Samenvatting
In 1820 publiceerden de jonggestorven dichters Keats en Shelley allebei hun laatste en beste bundel. Toen Keats een jaar later aan de tering gestorven was, schreef Shelley een befaamd gedicht als in memoriam; nog een jaar later kwam hijzelf om bij een schipbreuk. De beide bundels en de lijkzang vormen de inhoud van dit boek.
Keats’ bundel Lamia, Isabella, Agnietenavond en andere gedichten is minder beroemd om de in de titel genoemde gedichten dan om het lange fragment ‘Hyperion’ en om de vijf odes (aan een nachtegaal, op een Grieks mengvat, aan Psyche, aan de herfst en aan de neerslachtigheid), die evenzoveel hoogtepunten van de Engelse poëzie uitmaken.

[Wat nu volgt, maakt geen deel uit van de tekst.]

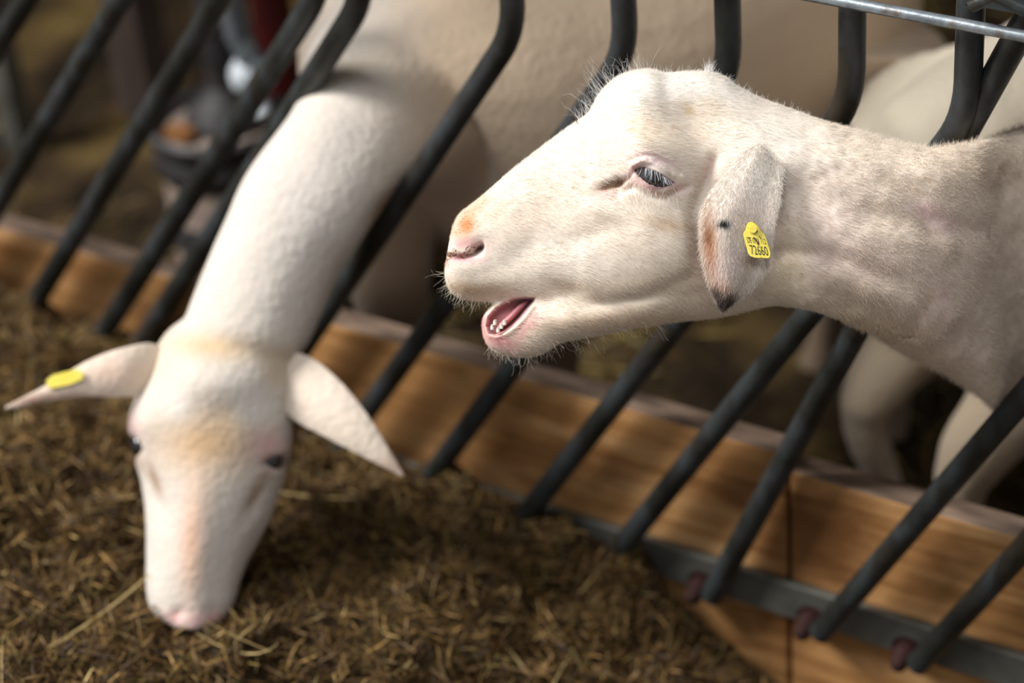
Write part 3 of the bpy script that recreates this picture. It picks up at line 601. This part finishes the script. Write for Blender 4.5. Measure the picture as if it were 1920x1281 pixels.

Shelleys Prometheus ontketend, een lyrisch drama in vier bedrijven, met andere gedichten bevat een toneelstuk dat misschien onspeelbaar is, maar dat wel een staalkaart biedt van zijn revolutionaire denken én van zijn poëtische genie. Bij de andere gedichten zijn klassiekers als ‘Ode aan de westenwind’, ‘De wolk’ en ‘Aan een leeuwerik’.
Adonaïs, een elegie op de dood van John Keats bevat een aantal strofen die den treuren uit zijn afgedrukt in overlijdensadvertenties. Maar wie het geheel leest, merkt algauw dat Shelley juist wars is van elk cliché.